おもいで
なんやかんやで文章を書くのは久しぶりな気がする。
前々日くらいに唐突に聞かれた、土曜日カラオケ行こうよという旨。地球が滅ばない限りは予定を空けるであろう自分に苦笑いをした。当然手拍子で返事をして、いつもの時間いつもの場所で待ち合わせ。「いつもの」という表現が出来るくらいには会っている事実に、幸せと不幸を感じた。本当にどうしようもない、な。
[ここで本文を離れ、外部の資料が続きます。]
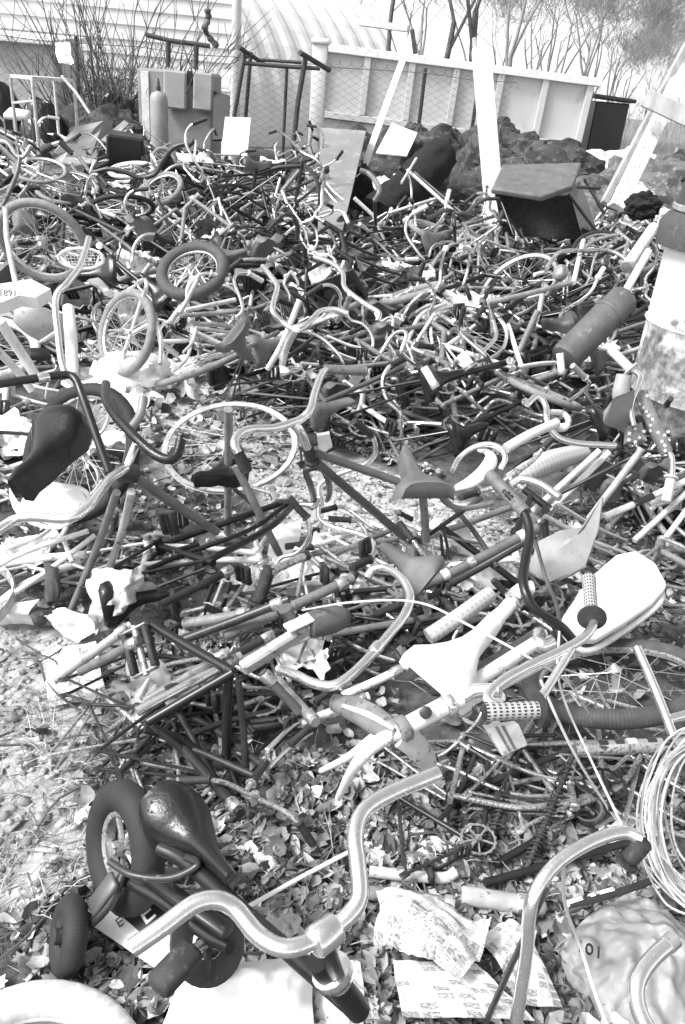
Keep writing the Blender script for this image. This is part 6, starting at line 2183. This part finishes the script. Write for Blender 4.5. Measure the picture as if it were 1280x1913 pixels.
T(t, 'frame_tube', [(-20, 640, .68), (30, 690, .55), (60, 730, .46)], .016, 'paint_white', k=3)
T(t, 'fork', [(10, 390, 1.0), (14, 450, .92), (30, 530, .8)], .012, 'paint_pale', k=3)
mb = MB()
plate(mb, PP([(-25, 545, .8), (40, 535, .82), (62, 532, .83), (98, 550, .8), (70, 566, .78), (40, 562, .78), (8, 575, .76), (-20, 580, .75)]), .06)
sh = mb.build('tank', 'plastic_white', t)
md = sh.modifiers.new('round', 'BEVEL')
md.width = .02
md.segments = 3
mb = MB()
M3 = Matrix((RT, (UP * .55 - FW * .83).normalized(), RT.cross((UP * .55 - FW * .83).normalized()))).transposed()
letters(mb, '1891', mat4(Matrix((RT, UP, -FW)).transposed(), W(2, 556, .835) - FW * .02), .034, .003)
mb.build('number', 'paint_grey', t, smooth=False)
mb = MB()
c = W(80, 605, .6)
blob(mb, c, .13, .05, .075, .15, 1.5, 3, rotm(0, 25, 20), 18, 12)
mb.build('grey_shroud', 'plastic_grey', t)
T(t, 'pedal_axle', [(75, 640, .6), (105, 620, .64)], .008, 'chrome')
mb = MB()
box(mb, W(72, 662, .56), (.09, .06, .03), rotm(20, 10, 40), .006)
mb.build('pedal', 'rubber', t)
t = H('tennis_racket', 'small pale oval racket frame beside the bent chrome handlebar at left', 'racket', (150, 500, 0))
mb = MB()
c = W(152, 483, .86)
ua, ub = RT, (UP * .6 - FW * .4).normalized()
tube(mb, [c + ua * (.1 * math.cos(a * .3142)) + ub * (.045 * math.sin(a * .3142)) for a in range(20)], .007, 8, closed=True)
mb.build('hoop', 'paint_white', t)
mb = MB()
for i in range(-6, 7):
    x = i * .0145
    h = .045 * math.sqrt(max(0, 1 - (x / .1) ** 2))
    tube(mb, [c + ua * x - ub * h, c + ua * x + ub * h], .0012, 3)
for i in range(-3, 4):
    y = i * .0125
    w = .1 * math.sqrt(max(0, 1 - (y / .045) ** 2))
    tube(mb, [c - ua * w + ub * y, c + ua * w + ub * y], .0012, 3)
mb.build('strings', 'plastic_white', t)
# sacks and bags in the middle left
mb = MB()
blob(mb, W(250, 700, .1), .2, .13, .13, .3, 2.4, 8, rotm(0, 0, 15), 40, 28, base=.0)
tag(mb.build('white_sack', 'bag_white'), 'bulging knotted white sack under the grey-tyred wheel', 'sack')
mb = MB()
sheet(mb, W(165, 1195, .02), W(255, 1170, .03), W(252, 1048, .28), W(185, 1060, .25), 22, 22, .085, 8, 21, sag=.05, floor=.012, jag=1.2)
tag(mb.build('thin_plastic_bag', 'bag_film'), 'translucent pale plastic bag draped on the grey fork blades', 'plastic bag')
mb = MB()
sheet(mb, W(80, 1150, .03), W(145, 1198, .02), W(240, 1168, .06), W(150, 1140, .1), 18, 14, .06, 8, 23, sag=.03, floor=.012)
tag(mb.build('pale_plastic_bag', 'bag_white'), 'pale crumpled plastic bag on the bare ground below the fork blades', 'plastic bag')
mb = MB()
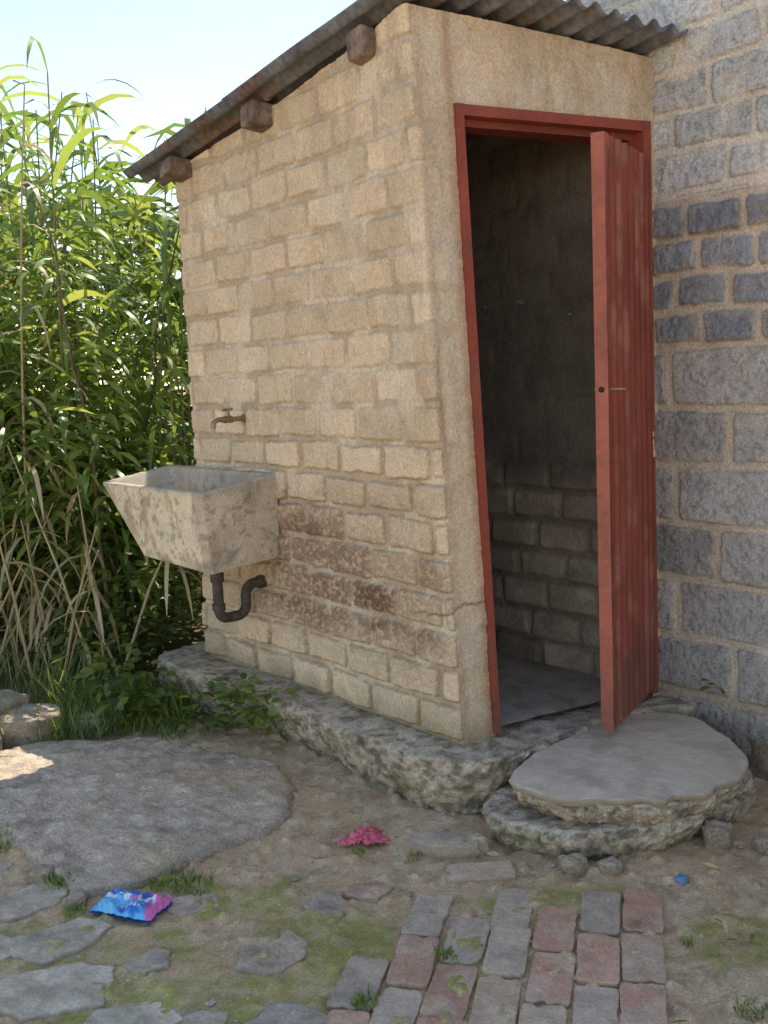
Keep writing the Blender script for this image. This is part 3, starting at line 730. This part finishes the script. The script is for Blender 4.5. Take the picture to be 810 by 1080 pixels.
for k in range(300):
    x0=random.uniform(-2.4,-.45);y0=random.uniform(3.95,5.6)
    if y0<4.05 and x0>-1.0 and random.random()<.4: continue
    if y0 < 4.35+(x0+1.1)*-.6 and x0<-1.2: continue
    if blocked(x0,y0,.34): continue
    hh=random.uniform(.12,.35)+.45*max(0,min(1,(y0-4.2)/1))
    for q in range(26):
        a=random.uniform(0,6.28);rr=random.uniform(0,.13);z=hh*random.uniform(.15,1)
        p=(x0+rr*math.cos(a),y0+rr*math.sin(a),z+.03)
        if blocked(p[0],p[1],.2): continue
        leafs(b,p,(math.cos(a),math.sin(a),random.uniform(-.3,.5)),random.uniform(.04,.08),random.uniform(.02,.036),random.uniform(.2,1.2),green(1.15),3)
for (x0,y0,z0_,n_) in [(-.55,3.80,.12,80),(-.47,3.72,.1,60),(-.62,3.93,.10,50),(-.74,3.92,.04,50),(-.9,4.0,.04,50),(1.13,3.42,.2,18)]:
    for q in range(n_):
        a=random.uniform(0,6.28);rr=random.uniform(0,.10)
        p=(x0+rr*math.cos(a),y0+rr*math.sin(a),z0_+random.uniform(-.06,.12))
        if blocked(*p[:2]) and x0<1: continue
        leafs(b,p,(math.cos(a),math.sin(a),random.uniform(-.2,.6)),random.uniform(.03,.06),random.uniform(.018,.03),.6,green(1.2),3)
b.build("weeds",M_leaf,True)
b=Buf()
def tuft(x,y,r,cnt,h):
    for i in range(cnt):
        a=random.uniform(0,6.28);rr=r*random.random()**.6
        leafs(b,(x+rr*math.cos(a),y+rr*math.sin(a),0),(random.uniform(-.6,.6),random.uniform(-.6,.6),1),h*random.uniform(.5,1.2),.004,random.uniform(.3,1.6),green(1.4),3)
for t in [(-.62,2.70,.07,150,.035),(-.56,2.66,.06,110,.03),(-.93,2.72,.05,110,.04),(-1.2,2.95,.07,130,.06),(-.09,2.10,.03,70,.03),(.10,2.27,.025,50,.03),(.66,2.28,.02,30,.025),(.98,2.5,.06,70,.035),(-.12,2.82,.03,40,.02),(.05,2.78,.03,40,.02),(.72,2.0,.04,60,.03),(-.85,2.55,.03,50,.03)]: tuft(*t)
for i in range(60):
    tuft(random.uniform(-1.6,-.75),random.uniform(3.88,4.35),.08,45,random.uniform(.07,.18))
for i in range(30): tuft(random.uniform(-2.6,-1.3),random.uniform(4.2,4.9),.1,40,random.uniform(.15,.4))
b.build("grass",M_leaf,True)
b=Buf()
for i in range(60):
    x=random.uniform(-1.2,1.1);y=random.uniform(1.95,3.6)
    if i<10: x=random.uniform(.55,.85);y=random.uniform(2.1,2.35)
    leafs(b,(x,y,.018),(random.uniform(-1,1),random.uniform(-1,1),.12),random.uniform(.02,.045),random.uniform(.008,.016),.3,np.array((.55,.42,.18))*random.uniform(.5,1.2),3)
b.build("leaf_litter",M_dry,True)

# ================================================================== light
el,az=math.radians(56),math.radians(24)
w=bpy.data.worlds.new("World");scene.world=w;w.use_nodes=True;nt=w.node_tree
bg=nt.nodes["Background"];sky=nt.nodes.new("ShaderNodeTexSky");sky.sky_type='NISHITA';sky.sun_disc=False
sky.sun_elevation=el;sky.sun_rotation=az;sky.altitude=1500;sky.air_density=1.0;sky.dust_density=.25
vm=nt.nodes.new("ShaderNodeVectorMath");vm.operation='MULTIPLY';vm.inputs[1].default_value=(1.12,1.0,.88)
nt.links.new(sky.outputs[0],vm.inputs[0]);nt.links.new(vm.outputs[0],bg.inputs[0]);bg.inputs[1].default_value=.345
sd_=bpy.data.lights.new("sun",'SUN');sd_.energy=6;sd_.angle=math.radians(.5);sd_.color=(1,.92,.80)
so=bpy.data.objects.new("sun",sd_);scene.collection.objects.link(so)
Sv=Vector((math.sin(az)*math.cos(el),math.cos(az)*math.cos(el),math.sin(el)));so.rotation_mode='QUATERNION';so.rotation_quaternion=Sv.to_track_quat('Z','Y')
so.location=(0,0,10)
scene.view_settings.view_transform='Standard';scene.view_settings.look='None';scene.view_settings.exposure=0

# ================================================================== camera
f=1100.;p=math.atan(145/f);r=.045
F=Vector((0,math.cos(p),-math.sin(p)));R0=Vector((1,0,0));U0=Vector((0,math.sin(p),math.cos(p)))
Rv=R0*math.cos(r)-U0*math.sin(r);Uv=R0*math.sin(r)+U0*math.cos(r)
cd=bpy.data.cameras.new("camera");cam=bpy.data.objects.new("camera",cd);scene.collection.objects.link(cam)
M=Matrix((( Rv[0],Uv[0],-F[0],0),(Rv[1],Uv[1],-F[1],0),(Rv[2],Uv[2],-F[2],1.35),(0,0,0,1)))
cam.matrix_world=M;cd.sensor_fit='AUTO';cd.sensor_width=36;cd.lens=f/1080*36;cd.clip_end=1000;cd.clip_start=.05
scene.camera=cam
飲み屋を予約してくれたのは彼女で、カラオケを予約したのは私。最近やたら懐いてくれている会社の後輩ともカラオケ行きたいねぇという話をしていた癖に、そんなものはとうに消え去っていた。このご時世で営業してくれているお店で、ピザや軽いおつまみと共に数杯飲む。カラオケは20時からの予約だったから今日は帰ろうかな、なんて思っていた筈なのに。
「どうする?うち泊まる?」
「いいんですか…。泊まります…。」
そんな質問しないで欲しかった。嘘。あぁ、いつまで経っても貴女への恋心がなくならないじゃない。どうせ物理で離れてしまう癖に、どうして。落ち着いたかもと思う度に気のせいであることを思い知らされている。ちょっと雑な性質も、少しだけ柔いメンタルも、寝顔のひとつだって私のものにはならない。仕方ないと割り切っているのに、割り切れない我儘な自分もそこにいる。
見知った家。
見知った道。
見知ってしまった駅。
お風呂の足拭きの場所も、冷蔵庫の配置も、パジャマも、歯ブラシも、電気の消し方も、鍵のかけ方も、全部。ゴミを出して、洗い物をして、コロコロして、掃除機をかけて。
「優しいから頼っちゃう」
馬鹿ね、誰にでもするわけないでしょう。(馬鹿なのはどっちなんだか)
いつも先に目が覚めてしまうせいで、愛しさを募らせている。襲いたいとは思わないけれど、抱き合って眠りたいと思う。でも貴女が寝苦しいのは嫌だから、やっぱり抱き枕くらいでいいんだろうな。
どうしようもなくなったのでおわり。